Now, He's discipled them concerning the kingdom, so He's talking about them. Every one of you,
prepared, trained learners, have been discipled in the things of the kingdom of heaven ... you're
trained now, you're prepared now. That ... that's what He's saying. In fact, you could translate
it - You are now discipled, biblical scholars and teachers. That's what a scribe was, really.
He was a student, an interpreter, a transmitter of Scripture, he was known as atheologian,
a lawyer and a teacher and preacher. They were members of the Sanhedrin. They were acknowledged
authorities on the Old Testament and tradition. They were called Rabbi. They were influential.
And He's saying - I've done the same to you, just like the Jews do with their scribes,
I've discipled you, I've made you into discipled, biblical scholars and teachers. And now, here's
what you're like, verse 52, "You're like a man who is the head of a house who brings
out of his storehouse things new and old."
What does that mean? The Lord says - Now I've discipled you ... I've trained you ... I've
prepared you ... I've nurtured you ... so that you could be the laborers to go into
the harvest and warn men and now you are like a man who is the head of his house. And the
man who was the head of his house has a storehouse and out of that storehouse he dispensed to
people their needs. They needed a certain kind of food, they needed a certain kind of
clothing, they needed a certain kind of care, whatever it was they needed, he dispensed.
And he was wise enough to dispense the new and the old so he didn't always give out the
new so that the old ultimately became useless. It's kind of like the leftovers, you know,
once a week you're going to get them because if you don't get them they're going to get
thrown away ultimately. And the wise head of a household dispenses the old with the
new in balance, being a steward of everything that he possesses. And the Lord says - This
is what you're like. Now you have a storehouse and that storehouse is filled with old and
new. What do you mean? They knew the Old Testament and now they had heard the mysteries of the
kingdom. They knew the old covenant truth and the dawn of the new covenant was coming
upon them. They could not only tell them about the Old Testament and Jewish tradition, but
they could dispense the new mysteries of the kingdom, right? They were one up on the scribes.
All the scribes had was the old stuff ... the old stuff ... the old stuff. But He says - You're
the householder who has the old and the new and in perfect balance. God called you, and
trained you, and prepared you to spread it out.
That's an interesting verb that's used there, it says the man who is a head of a house brings
forth ... it literally means to fling out, or to scatter abroad. In other words, you've
got all this treasure now, fling it out. It talks about liberality and richness. There's
a lot there. Now that you've been discipled and now that you are trained biblical scholars
and teachers fling it out, give them the Old and the New in perfect balance that which
God said in the past, and that which is new in the form of the kingdom.
Now, do you see what He's saying to them? This all comes out of chapter 9 verse 38;
men are on the way to hell.
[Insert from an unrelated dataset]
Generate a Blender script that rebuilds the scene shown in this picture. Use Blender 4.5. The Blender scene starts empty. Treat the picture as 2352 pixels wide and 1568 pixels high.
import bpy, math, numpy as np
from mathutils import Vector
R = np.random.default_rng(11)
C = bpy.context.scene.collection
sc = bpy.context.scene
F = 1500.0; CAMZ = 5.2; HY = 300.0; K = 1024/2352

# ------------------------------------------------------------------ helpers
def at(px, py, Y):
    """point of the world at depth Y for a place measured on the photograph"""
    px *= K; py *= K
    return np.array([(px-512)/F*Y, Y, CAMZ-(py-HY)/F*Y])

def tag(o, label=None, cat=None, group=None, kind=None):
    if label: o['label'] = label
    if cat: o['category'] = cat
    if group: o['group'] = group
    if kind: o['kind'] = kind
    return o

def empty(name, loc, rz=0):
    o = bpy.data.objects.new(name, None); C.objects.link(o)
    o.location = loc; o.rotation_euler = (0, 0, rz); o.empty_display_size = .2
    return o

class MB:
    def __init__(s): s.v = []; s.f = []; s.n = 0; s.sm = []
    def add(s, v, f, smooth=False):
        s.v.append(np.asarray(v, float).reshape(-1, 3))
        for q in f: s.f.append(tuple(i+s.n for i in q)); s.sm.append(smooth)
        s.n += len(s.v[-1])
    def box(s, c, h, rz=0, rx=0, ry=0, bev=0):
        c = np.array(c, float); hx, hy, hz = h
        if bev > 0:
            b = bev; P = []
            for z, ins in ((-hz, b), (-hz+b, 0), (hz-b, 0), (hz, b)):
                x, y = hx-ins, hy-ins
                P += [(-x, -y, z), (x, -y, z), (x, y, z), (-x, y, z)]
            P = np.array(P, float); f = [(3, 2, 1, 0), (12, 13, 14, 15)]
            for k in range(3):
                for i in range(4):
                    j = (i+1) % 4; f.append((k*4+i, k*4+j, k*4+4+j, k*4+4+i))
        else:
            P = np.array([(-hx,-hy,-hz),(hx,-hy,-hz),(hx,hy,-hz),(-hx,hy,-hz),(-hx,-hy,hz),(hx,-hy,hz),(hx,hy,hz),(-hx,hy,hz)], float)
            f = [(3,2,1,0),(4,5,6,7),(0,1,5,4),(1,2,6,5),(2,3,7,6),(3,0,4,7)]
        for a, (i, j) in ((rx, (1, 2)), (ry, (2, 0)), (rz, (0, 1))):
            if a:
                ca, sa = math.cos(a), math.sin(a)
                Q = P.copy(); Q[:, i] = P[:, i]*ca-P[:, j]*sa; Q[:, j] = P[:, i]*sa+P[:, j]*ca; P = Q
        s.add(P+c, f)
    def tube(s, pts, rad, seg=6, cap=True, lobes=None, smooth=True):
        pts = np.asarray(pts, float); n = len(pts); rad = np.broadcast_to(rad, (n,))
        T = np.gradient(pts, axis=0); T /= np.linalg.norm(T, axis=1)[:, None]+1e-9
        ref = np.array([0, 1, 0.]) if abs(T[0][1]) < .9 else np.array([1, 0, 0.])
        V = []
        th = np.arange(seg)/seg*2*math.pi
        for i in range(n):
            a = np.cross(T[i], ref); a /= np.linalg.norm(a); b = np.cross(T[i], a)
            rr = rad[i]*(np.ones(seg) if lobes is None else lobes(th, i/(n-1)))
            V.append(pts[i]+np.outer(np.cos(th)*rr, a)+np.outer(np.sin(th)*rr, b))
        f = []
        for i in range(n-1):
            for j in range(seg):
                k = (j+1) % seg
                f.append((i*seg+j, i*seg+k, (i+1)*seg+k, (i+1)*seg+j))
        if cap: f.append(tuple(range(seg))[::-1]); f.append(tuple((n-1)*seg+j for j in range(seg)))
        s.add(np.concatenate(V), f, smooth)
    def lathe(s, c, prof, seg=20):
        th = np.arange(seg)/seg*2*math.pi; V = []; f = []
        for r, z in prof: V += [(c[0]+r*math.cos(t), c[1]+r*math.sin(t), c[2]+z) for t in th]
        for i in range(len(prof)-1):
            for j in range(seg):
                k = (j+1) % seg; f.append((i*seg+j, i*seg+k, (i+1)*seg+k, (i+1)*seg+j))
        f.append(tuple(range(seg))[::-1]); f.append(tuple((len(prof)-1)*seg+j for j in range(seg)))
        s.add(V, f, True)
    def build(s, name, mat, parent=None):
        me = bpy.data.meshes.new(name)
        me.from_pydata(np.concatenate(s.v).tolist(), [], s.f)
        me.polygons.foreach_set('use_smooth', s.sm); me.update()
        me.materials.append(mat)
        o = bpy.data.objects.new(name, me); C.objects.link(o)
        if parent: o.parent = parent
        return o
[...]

Now I want you to see how the kingdom's going to be, good
and evil, but ultimately it's going to end in a separation. And now you know this, now
dispense it, proclaim it.
Beloved, I submit to you that our message based on this is hell. That's our message.
The world is going to hell. In the parable of Matthew 22, the Lord gives a very similar
illustration. There's a wedding. Lots of people show up at the wedding. But then the king
comes in. And the wedding has gathered everybody, but the king comes in and he sees this guy
who doesn't have a wedding garment and he says - What are you doing here? You don't
have a wedding garment. In other words, you got caught in the net of the kingdom but you're
not really one of the real ones. You don't have a wedding garment. And it says the man
was speechless, he had nothing to say. He had no claim to make. And the Lord said - Tie
him up and throw him into outer darkness ... for many are called, few are chosen. The same
principle.
The kingdom net catches a lot of people, but not all that are caught are going to be part
of the kingdom. We have a tremendous responsibility. It's given unto us to know the mysteries of
the kingdom, isn't it? But unto them it isn't given. We have what they need. And Paul said
in II Corinthians 5, "Knowing therefore the terror of the Lord, we persuade men." If you
can't get your heart exercised about the fact that people are dying and going to hell every
second you breathe, then there's something wrong, isn't there? That's the epitome of
selfishness.
Our Christianity today has lost this somehow. Recently, well just two days ago, a thing
came across my desk from a Christian broadcasting organization. They were sending us their policy
for programming. This is what it said ... I won't tell you the name of it, but:
"Such-and-such a broadcasting network wants to be a good neighbor to the variety of listeners."
Then it lists all different kinds of people. "Therefore when you are preparing your program
for these stations, please avoid using the following: criticism of other religions, conversion,
missionaries, believers, unbelievers, old covenant, new covenant, church, the cross,
crucifixion, Calvary, Christ, the blood of Christ, salvation through Christ, redemption
through Christ, the Son of God, Jehovah or the Christian life."
Then it said this, "These people listening are hungering for words of comfort. We ask
you to adhere to these restrictions so that God's Word can continue to go forth. Please
help us maintain our position of bringing comfort to this suffering people."
That's not comfort ... that's damnation ... false comfort damns people. You must tell people
the truth. Well, let's pray.
Now we know, Father, know we know. Have you understood these things? Yes ... we understand.
Then we are trained biblical scholars and teachers who are to be like the head of a
house, flinging out this treasure of both old truth and new that men might be warned
of the harvest, the separation, the net. Father, help us to be faithful, to set aside the frivolity
and foolishness of life for what really matters ... men's eternal souls. Father, I pray that
You'll bring to the prayer room those who need so much to come. May no one in this place
think they can escape the net. May no one think it isn't true. May Your Spirit drive
them to embrace Christ that they may know the joy and bliss of eternal life here and
now and forever in Your presence for Christ's sake. Amen.